Tim Ellis, the Registrar General of Scotland, said: “The statistics published today show life expectancy has steadily improved over the past 3 decades, increasing by 8.0 years for males and 5.9 years for females, and the gap between male and female life expectancy has also decreased.

“Most recently (2014-16), a baby girl born in Scotland could expect to live for 81.2 years and a baby boy could expect to live until he was 77.1 years. Whilst it is good news that people in Scotland are living longer, recent trends show the increase in life expectancy has been slowing in Scotland as well as the rest of the UK.”

Life expectancy at birth

Life expectancy for those born in 2014-2016 was 77.1 years for males and 81.2 years for females.

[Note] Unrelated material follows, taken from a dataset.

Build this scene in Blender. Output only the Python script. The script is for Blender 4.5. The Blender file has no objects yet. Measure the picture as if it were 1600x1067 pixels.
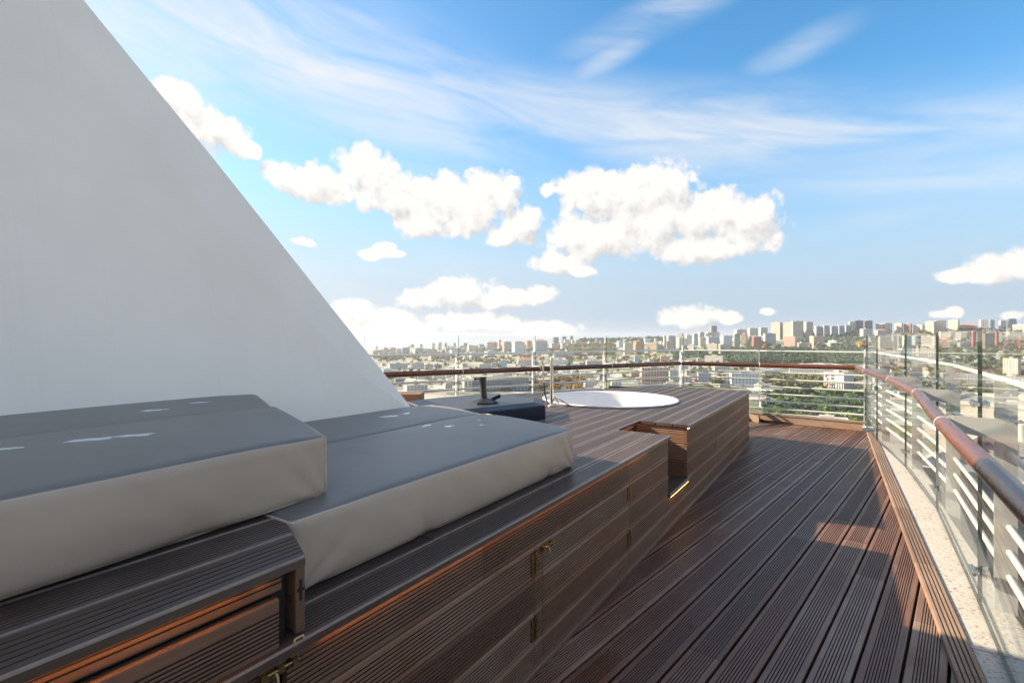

Over the past 35 years life expectancy in Scotland has increased by 8.0 years for males and 5.9 years for females.

Female life expectancy has remained higher than male life expectancy throughout the last 35 years. However, the gap between them has decreased from 6.2 years for people born in 1980-1982 to 4.1 years for people born in 2014-2016

The 2014-based population projections for Scotland project that life expectancy will continue to increase, reaching 82.3 years for males and 85.0 years for females by 2039.

Recent changes in life expectancy

Between 2013-2015 and 2014-2016 life expectancy remained virtually unchanged. Life expectancy at birth increased by 0.01 years for females and decreased by 0.02 years for males.

There was also very little change between the 2012-2014 and 2013-2015 life expectancy estimates, indicating that life expectancy is stalling in Scotland.

Scotland’s life expectancy compared to the rest of the UK

Life expectancy at birth in Scotland is 2.1 years lower than the UK figure for males (79.2 years) and 1.7 years lower than the UK figure for females (82.9).